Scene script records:
▼

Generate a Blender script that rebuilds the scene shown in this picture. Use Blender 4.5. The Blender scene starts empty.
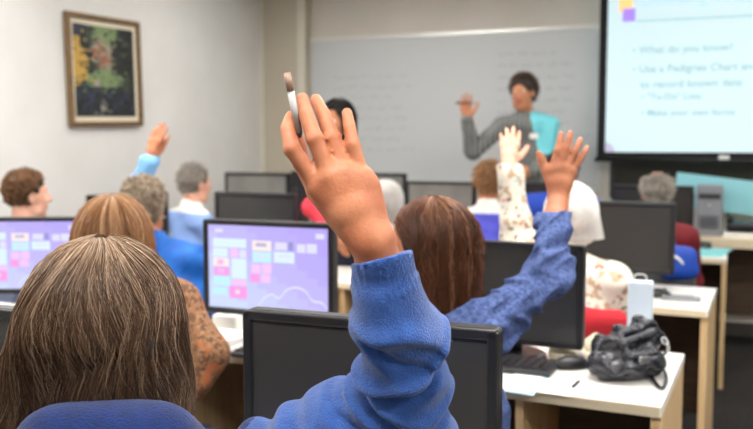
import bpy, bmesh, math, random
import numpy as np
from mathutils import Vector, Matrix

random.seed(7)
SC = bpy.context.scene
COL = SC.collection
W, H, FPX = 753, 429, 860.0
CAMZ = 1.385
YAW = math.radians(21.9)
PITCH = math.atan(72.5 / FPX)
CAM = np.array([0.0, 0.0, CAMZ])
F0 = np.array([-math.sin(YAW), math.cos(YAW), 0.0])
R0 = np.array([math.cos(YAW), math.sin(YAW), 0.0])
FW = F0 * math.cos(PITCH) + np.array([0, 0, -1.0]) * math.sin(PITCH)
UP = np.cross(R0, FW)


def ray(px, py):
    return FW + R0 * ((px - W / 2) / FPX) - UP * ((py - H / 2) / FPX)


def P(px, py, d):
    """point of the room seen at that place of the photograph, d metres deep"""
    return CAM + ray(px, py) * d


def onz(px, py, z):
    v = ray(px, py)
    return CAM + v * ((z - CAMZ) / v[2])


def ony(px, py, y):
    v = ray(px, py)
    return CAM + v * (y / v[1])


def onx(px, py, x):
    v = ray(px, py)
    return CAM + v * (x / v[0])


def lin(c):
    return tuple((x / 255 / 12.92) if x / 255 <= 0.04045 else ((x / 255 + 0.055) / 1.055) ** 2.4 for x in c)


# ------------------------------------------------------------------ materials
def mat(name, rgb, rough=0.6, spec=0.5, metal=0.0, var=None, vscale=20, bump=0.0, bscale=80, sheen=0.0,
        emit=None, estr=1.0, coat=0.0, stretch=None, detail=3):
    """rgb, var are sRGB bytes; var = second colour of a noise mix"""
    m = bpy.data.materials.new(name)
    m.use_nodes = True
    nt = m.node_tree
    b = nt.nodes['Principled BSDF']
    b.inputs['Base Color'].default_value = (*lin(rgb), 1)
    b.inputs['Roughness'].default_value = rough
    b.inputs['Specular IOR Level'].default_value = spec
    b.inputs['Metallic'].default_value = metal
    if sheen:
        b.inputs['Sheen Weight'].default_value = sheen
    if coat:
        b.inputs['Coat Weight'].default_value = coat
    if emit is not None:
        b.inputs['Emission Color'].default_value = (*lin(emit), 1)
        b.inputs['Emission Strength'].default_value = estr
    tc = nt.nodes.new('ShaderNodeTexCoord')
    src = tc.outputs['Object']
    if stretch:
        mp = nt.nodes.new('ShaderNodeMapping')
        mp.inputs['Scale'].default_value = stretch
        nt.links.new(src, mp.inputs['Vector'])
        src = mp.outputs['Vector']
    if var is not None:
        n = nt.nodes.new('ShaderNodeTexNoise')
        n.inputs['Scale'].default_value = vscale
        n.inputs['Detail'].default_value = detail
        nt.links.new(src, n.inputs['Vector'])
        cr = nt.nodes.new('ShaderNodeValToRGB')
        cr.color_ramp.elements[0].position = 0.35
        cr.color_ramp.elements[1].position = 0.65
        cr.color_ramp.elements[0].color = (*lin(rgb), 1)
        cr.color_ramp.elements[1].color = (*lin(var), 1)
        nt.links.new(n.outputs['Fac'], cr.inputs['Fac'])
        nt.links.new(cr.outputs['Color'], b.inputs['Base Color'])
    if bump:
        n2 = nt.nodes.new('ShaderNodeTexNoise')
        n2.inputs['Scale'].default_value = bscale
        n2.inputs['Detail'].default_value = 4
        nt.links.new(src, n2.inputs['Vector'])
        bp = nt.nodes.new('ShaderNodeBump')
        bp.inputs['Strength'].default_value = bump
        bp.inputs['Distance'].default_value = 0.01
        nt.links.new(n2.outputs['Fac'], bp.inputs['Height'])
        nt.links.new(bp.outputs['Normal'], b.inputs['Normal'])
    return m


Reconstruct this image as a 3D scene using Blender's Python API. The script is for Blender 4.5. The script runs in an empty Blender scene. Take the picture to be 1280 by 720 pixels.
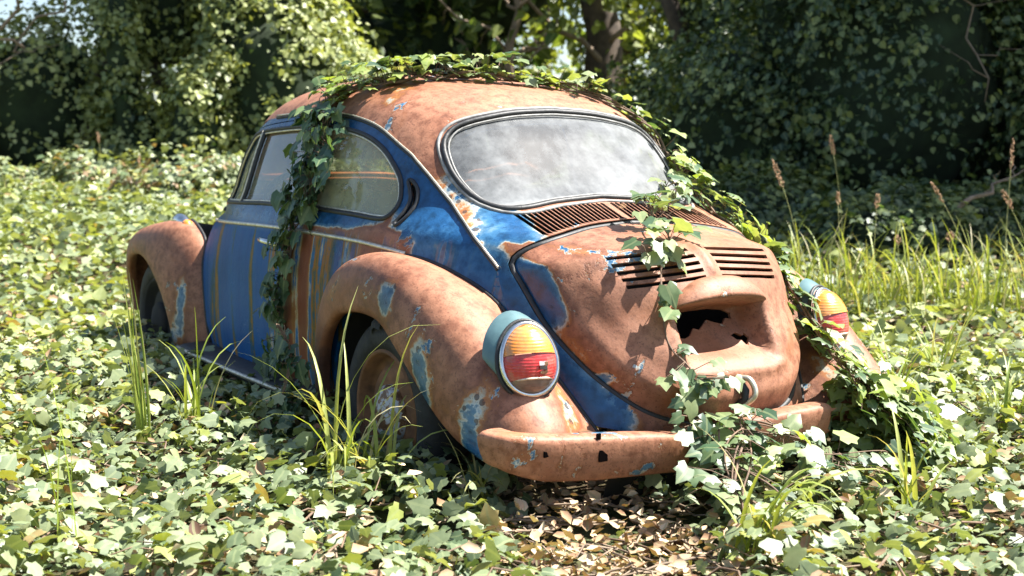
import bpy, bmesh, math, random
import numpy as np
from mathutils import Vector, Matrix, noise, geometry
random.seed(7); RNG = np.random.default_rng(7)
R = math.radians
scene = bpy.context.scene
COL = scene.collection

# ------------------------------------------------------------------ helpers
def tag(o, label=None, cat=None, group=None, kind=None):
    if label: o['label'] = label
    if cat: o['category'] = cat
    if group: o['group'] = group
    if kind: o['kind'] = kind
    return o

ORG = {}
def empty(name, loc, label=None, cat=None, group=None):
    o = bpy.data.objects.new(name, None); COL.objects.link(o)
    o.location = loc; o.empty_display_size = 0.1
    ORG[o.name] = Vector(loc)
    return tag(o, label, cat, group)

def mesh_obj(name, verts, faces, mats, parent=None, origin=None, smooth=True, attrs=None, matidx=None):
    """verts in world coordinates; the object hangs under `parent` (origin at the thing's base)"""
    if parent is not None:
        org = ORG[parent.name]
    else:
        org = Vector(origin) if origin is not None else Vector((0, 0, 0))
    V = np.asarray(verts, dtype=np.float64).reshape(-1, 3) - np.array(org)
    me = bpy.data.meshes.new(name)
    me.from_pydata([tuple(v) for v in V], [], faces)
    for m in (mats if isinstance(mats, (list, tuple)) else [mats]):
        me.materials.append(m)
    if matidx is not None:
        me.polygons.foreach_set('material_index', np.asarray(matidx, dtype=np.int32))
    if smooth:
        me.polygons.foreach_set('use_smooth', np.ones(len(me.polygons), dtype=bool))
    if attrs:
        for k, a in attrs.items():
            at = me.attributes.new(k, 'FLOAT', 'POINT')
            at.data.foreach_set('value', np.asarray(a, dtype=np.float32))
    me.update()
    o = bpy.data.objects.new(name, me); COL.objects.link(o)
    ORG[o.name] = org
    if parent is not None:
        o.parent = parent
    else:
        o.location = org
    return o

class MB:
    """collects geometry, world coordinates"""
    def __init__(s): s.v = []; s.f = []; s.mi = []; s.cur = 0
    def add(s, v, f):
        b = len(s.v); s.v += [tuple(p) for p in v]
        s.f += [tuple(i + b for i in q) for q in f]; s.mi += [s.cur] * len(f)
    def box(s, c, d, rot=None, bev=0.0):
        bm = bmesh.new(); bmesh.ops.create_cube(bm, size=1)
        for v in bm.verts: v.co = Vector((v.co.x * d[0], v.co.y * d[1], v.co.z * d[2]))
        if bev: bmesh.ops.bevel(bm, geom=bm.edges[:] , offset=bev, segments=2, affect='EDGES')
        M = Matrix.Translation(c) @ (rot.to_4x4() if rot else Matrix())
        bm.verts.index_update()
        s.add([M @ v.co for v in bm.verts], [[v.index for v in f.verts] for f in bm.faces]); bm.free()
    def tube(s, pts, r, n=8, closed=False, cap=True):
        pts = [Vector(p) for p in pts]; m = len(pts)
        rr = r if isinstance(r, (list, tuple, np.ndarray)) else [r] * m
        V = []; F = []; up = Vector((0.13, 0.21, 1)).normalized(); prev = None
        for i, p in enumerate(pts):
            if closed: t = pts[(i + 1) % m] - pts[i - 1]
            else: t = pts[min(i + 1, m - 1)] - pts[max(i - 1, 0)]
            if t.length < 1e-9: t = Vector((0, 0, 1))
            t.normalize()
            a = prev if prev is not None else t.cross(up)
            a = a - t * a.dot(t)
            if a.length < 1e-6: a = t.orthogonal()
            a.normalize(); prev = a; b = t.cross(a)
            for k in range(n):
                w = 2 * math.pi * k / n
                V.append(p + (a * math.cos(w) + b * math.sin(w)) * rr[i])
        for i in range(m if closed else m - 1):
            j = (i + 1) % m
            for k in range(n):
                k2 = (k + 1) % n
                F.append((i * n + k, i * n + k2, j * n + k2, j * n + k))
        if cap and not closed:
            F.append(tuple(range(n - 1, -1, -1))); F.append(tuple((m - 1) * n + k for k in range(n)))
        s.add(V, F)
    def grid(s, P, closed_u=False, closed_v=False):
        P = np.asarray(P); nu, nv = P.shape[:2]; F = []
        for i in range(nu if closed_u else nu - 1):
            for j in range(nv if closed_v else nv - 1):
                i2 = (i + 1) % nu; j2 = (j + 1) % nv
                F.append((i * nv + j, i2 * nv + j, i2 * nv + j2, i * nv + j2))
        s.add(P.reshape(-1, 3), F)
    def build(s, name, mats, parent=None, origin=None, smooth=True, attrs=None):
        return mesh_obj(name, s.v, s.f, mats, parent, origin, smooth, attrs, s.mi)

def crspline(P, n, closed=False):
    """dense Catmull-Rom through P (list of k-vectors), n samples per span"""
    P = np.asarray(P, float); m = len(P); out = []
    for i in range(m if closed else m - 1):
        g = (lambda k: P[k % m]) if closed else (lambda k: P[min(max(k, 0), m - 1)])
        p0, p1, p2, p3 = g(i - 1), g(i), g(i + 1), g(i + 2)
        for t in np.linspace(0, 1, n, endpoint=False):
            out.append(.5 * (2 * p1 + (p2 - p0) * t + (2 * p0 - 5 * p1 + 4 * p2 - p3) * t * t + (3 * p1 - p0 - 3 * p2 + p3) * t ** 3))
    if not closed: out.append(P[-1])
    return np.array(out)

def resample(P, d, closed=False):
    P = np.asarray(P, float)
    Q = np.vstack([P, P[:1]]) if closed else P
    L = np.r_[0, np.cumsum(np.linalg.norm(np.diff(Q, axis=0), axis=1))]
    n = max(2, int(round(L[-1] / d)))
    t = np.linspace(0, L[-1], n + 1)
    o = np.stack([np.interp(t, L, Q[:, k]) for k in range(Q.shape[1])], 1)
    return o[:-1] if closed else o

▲

EXERCISE PROMPT
Say how many lines contain "picture", and give nothing but that number.

COMPLETE OUTPUT
2